She had great knowledge of nutrition and fitness; but she also expected me to follow along blindly which is not me. So I stopped.
My best friend (who lives several states away from me) and I decided to do a nightly 15 minute texting session where we could share our day and work through our issues together. Since she is one of the smartest people I know and I trust her so completely, it feels good to have a safe place to share. We are reading the book, The Dark Side of the Light Chasers, and I'm loving the discussion.
I'm also going to start taking a yoga class at least once a week and maybe a bi-monthly massage to be kind to my body. I can do that for a lot less than the coaching and feel it will be more effective.
I recently read a few books that have really altered my thinking about food. The first is the Joel Furhman book and the second is the Alicia Silverstone book about being KIND. I'll share both the titles in a moment. Both books affected me in different ways but they called for the same actions. To let go of meat and dairy. I have been trying to do this now for a few weeks.
At first, I began letting go of milk and then beef. But the yogurt I love and chicken and fish were much harder for me.
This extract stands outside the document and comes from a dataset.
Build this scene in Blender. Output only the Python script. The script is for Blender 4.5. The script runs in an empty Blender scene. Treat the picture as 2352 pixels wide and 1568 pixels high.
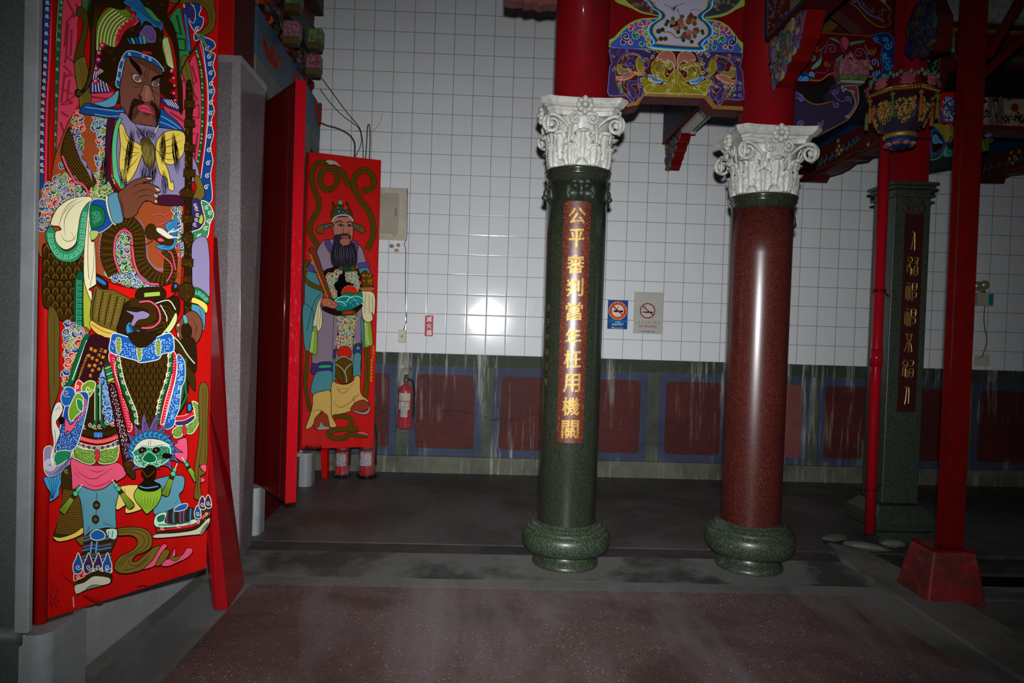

What will I do about my beloved sushi? Am I really going to let go of eel - my all time favorite? Ugghh.
Both of these authors were able to share enough research to call for a plant based diet. The harmful effects of meat and dairy to our bodies and our planet have struck me hard. I'm willing to give it a go and to see if letting it go effects my body when I do my next blood work.
I'm also trying to listen to my body and what it needs and what I know I need to do and not do. While I know weight watchers works for many people and journaling for others - I'm not wanting to spend my life that focused on food. I can't let my mind obsess over food and that's what those types of diets do for me. They make me think about everything I eat as a number instead of what that food should be doing for me, which is to satisfy and nurture me. It feels somewhat rebellious to say - you know - I think I'm finally ready to listen to what my body needs.
That's all for today, I'm headed off to the kitchen to satisfy my body and soul with a nice salad, whole grain thin bagel with coconut butter and a sliced peach on top. Tell me that doesn't sound good!